Hilary Cox Maxson, MBA ’05:
Growing the Grid
If you think dropped calls and dial-up modems
are a hassle, Hilary Cox Maxson would invite you
to spend some time in Cameroon. A resident of
Douala, Cameroon’s largest commercial city, since January of 2010, Maxson has experienced the
frustrations of an emerging market power grid firsthand. As CFO of AES Africa, the sole provider
of electricity in Cameroon, she’s working hard to make that power grid more reliable — and more
accessible to the country’s 18 million citizens.
Nine years ago, AES (formerly Allied Energy Systems) paid Cameroon’s government $72 million for a majority stake in AES Sonel, the country’s sole energy provider, understanding that additional investments would be necessary to upgrade the nation’s energy infrastructure. The challenges to modernization are many, Maxson says. As is common in many emerging market countries, transmission towers are sometimes stripped for parts, and illegal power networks provide energy to entire communities in the larger cities. The small power stations which provide energy for the televisions, light fixtures, and occasional refrigerator in remote villages run on heavy fuel oil, and unpaved roads mean fuel delivery can take days. Then there is the messy matter of collecting payment. “Since it’s a cash society here, it’s a big challenge,” Maxson says. “You have people walking for miles to make a payment, and then waiting in line for hours in 100-degree heat.”
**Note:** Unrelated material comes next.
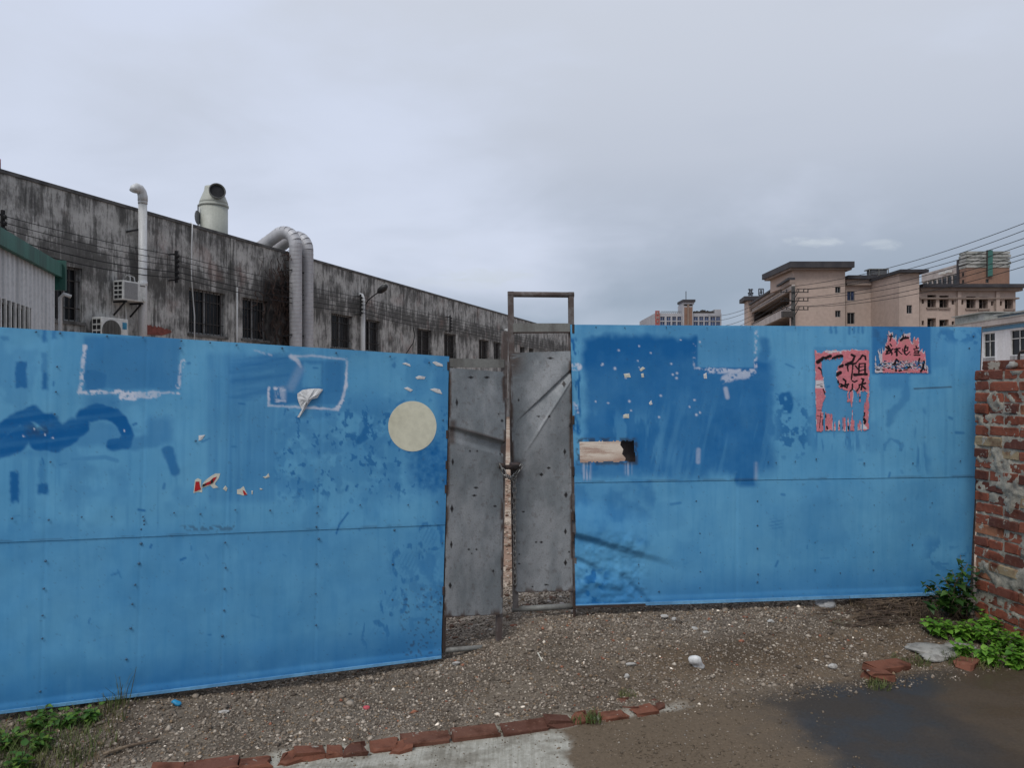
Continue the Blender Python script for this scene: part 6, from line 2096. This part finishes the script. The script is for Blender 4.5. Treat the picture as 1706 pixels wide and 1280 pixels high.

Slowly, Maxson says, conditions and services are improving. With the help of a 260-million-euro loan provided by a consortium of multilaterals, AES has begun renovating the country’s largest hydro plants, rebuilding power lines, adding more collections agents, and connecting many remote outposts to the main grid. Last year 60,000 new power connections were made, and the company’s growth rate is a robust 9 percent. “A process-oriented way of doing business is still new here,” Maxson says. “But we feel the changes we’re making in budgeting and planning can make a real difference.”
Maxson says she and her husband miss going to the movies (there are no cinemas in Cameroon), but she raves about the abundance of fresh local food at the markets and the white and black sand beaches. And after years of living in one-bedroom apartments in New York City and Washington, D.C., Maxson is enjoying the pleasures of living in a house equipped with first-world amenities. “That’s our joke,” Maxson says. “We had to move to Central Africa to get our first washing machine.”